A lot of music fans like their road machines the way like they like their rock n’ roll: loud, fast, and sometimes flashy.

Indeed, a connection been car culture and rock culture was forged early on, in the time when R&B was first evolving into rock n’ roll. When rock music first came along in the early-to-mid-1950s, it was also a time when car culture was burgeoning in post-war America, due in part to the explosion of suburbia -- which for a lot of folks meant that the grocery store, barber shop and movie theater were no longer within walking distance. More and more Americans were buying cars; in some cases, more extravagant ones.

To most American youth of that era, cars and rock n’ roll each represented an escape -- a means of “getting away,” either physically or emotionally, from what they felt was oppression -- either from “adult culture” in general or their parents in particular.

And God knows there have been about a million rock songs written over the years about cars or driving -- from Ike Turner’s “Rocket ‘88” to Sir Mack Rice’s “Mustang Sally” to about a dozen Bruce Springsteen turnpike operas about racing in the streets, cruising with his baby, and getting under the hood to give that street rod a little more torque.

And, that connection between cars and rock n’ roll continues to this day. So it makes sense that there are several museums and other organizations that have compiled collections of cars owned by rock stars -- or at least rock artists whose music has meant so much to so many fans over the years.

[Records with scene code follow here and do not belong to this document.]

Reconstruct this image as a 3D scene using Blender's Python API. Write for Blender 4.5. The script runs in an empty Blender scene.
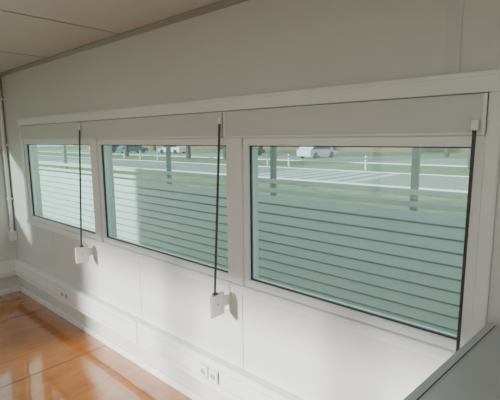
import bpy, bmesh, math, random
from mathutils import Vector, Matrix
random.seed(4)
S=bpy.context.scene
COL=S.collection

# ---------------------------------------------------------------- materials
def mat(name,col,rough=0.5,metal=0.0,var=0.0,scale=4.0,bump=0.0,spec=0.5,stretch=(1,1,1)):
    m=bpy.data.materials.new(name); m.use_nodes=True
    nt=m.node_tree; b=nt.nodes['Principled BSDF']
    b.inputs['Roughness'].default_value=rough; b.inputs['Metallic'].default_value=metal
    b.inputs['Specular IOR Level'].default_value=spec
    tc=nt.nodes.new('ShaderNodeTexCoord'); mp=nt.nodes.new('ShaderNodeMapping')
    mp.inputs['Scale'].default_value=stretch
    n=nt.nodes.new('ShaderNodeTexNoise'); n.inputs['Scale'].default_value=scale; n.inputs['Detail'].default_value=5
    nt.links.new(tc.outputs['Object'],mp.inputs[0]); nt.links.new(mp.outputs[0],n.inputs['Vector'])
    r=nt.nodes.new('ShaderNodeValToRGB')
    r.color_ramp.elements[0].position=.3; r.color_ramp.elements[1].position=.7
    r.color_ramp.elements[0].color=[max(0,c*(1-var)) for c in col]+[1]
    r.color_ramp.elements[1].color=[min(1,c*(1+var)) for c in col]+[1]
    nt.links.new(n.outputs['Fac'],r.inputs[0]); nt.links.new(r.outputs[0],b.inputs['Base Color'])
    if bump:
        bp=nt.nodes.new('ShaderNodeBump'); bp.inputs['Strength'].default_value=bump; bp.inputs['Distance'].default_value=.01
        nt.links.new(n.outputs['Fac'],bp.inputs['Height']); nt.links.new(bp.outputs[0],b.inputs['Normal'])
    return m
M_wall=mat('wall_panel',(.69,.70,.67),.45,var=.02,scale=1.2)
M_trim=mat('trim_white',(.83,.86,.84),.35,var=.01)
M_box=mat('shutter_box_grey',(.65,.67,.65),.4,var=.01)
M_pvc=mat('pvc_white',(.85,.88,.88),.3,var=.01)
M_joint=mat('joint_strip',(.64,.66,.66),.4,var=.01)
M_ceil=mat('ceiling_panel',(.60,.59,.55),.6,var=.02,scale=2)
M_corn=mat('cornice_metal',(.34,.34,.32),.4,var=.02)
M_strap=mat('strap_grey',(.08,.09,.09),.8,var=.15,scale=60)
M_gasket=mat('rubber_black',(.03,.04,.04),.5)
M_cab=mat('cabinet_metal',(.50,.54,.56),.35,var=.02)
M_dark=mat('dark_plastic',(.05,.05,.055),.5)
M_seam=mat('floor_seam',(.16,.06,.02),.5)
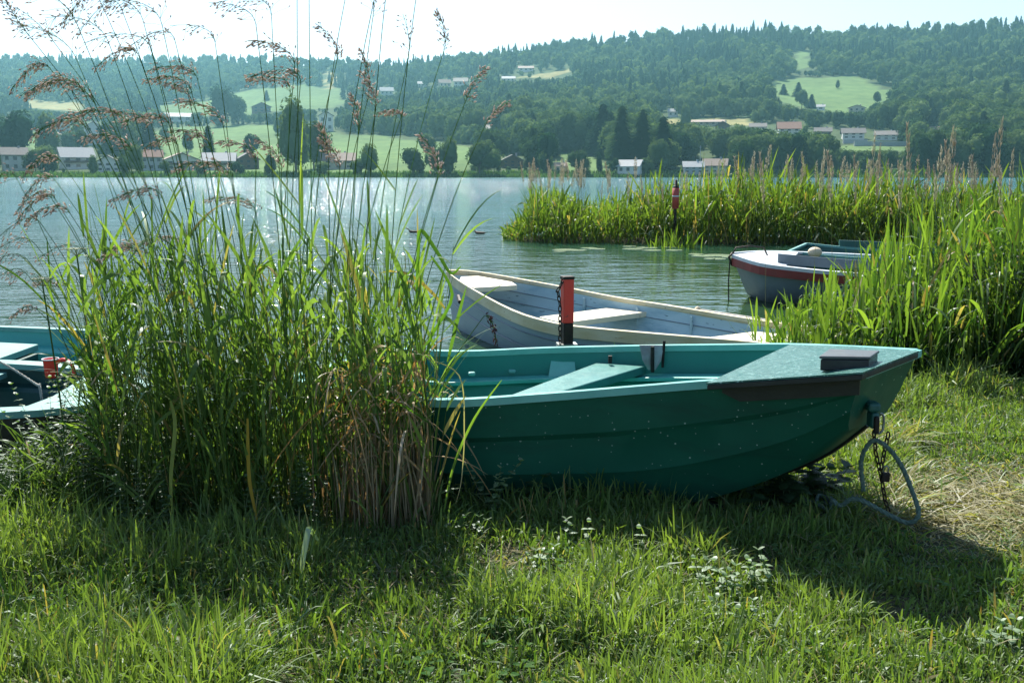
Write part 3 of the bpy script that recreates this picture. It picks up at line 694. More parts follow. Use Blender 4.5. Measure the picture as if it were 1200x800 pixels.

One extensive and very cool current exhibit is Rock Stars’ Cars & Guitars 2 at The Henry Ford museum in Dearborn, Michigan, just a couple of miles from the Ford Motor Company’s world headquarters. The temporary but summer-long exhibit, which was unveiled in May and runs through September, features more than 20 classic rock-star cars and other artifacts, mostly vintage guitars. This is actually the second go-round for such an exhibit at the Henry Ford, which presented the first edition in 2007.

Another, permanent (but smaller) collection of rock star cars is at the Rock and Roll Hall of Fame, in Cleveland. Three of the cars at The Henry Ford’s current exhibit are on loan from the Hall of Fame’s collection.

We've rounded up the best from this exhibit here in our gallery.

Additional vehicles on display at the Henry Ford’s Rock Stars’ Cars & Guitars 2 exhibit include Kid Rock’s 1967 Lincoln Continental; Snoop Dogg’s ’67 Cadillac Fleetwood with a chandelier in the back seat; Elvis Presley’s 1973 Cadillac Eldorado Custom Coupe, and a 1940 Ford Coupe owned by Mike Ness of Social Distortion, among others. And another vehicle that is currently part of the Rock & Roll Hall of Fame’s collection is Johnny Cash’s tour bus, which includes a table top made from wood taken from a Tennessee farmhouse near the Cash family’s ancestral home -- a farmhouse that General Ulysses S. Grant used as his headquarters.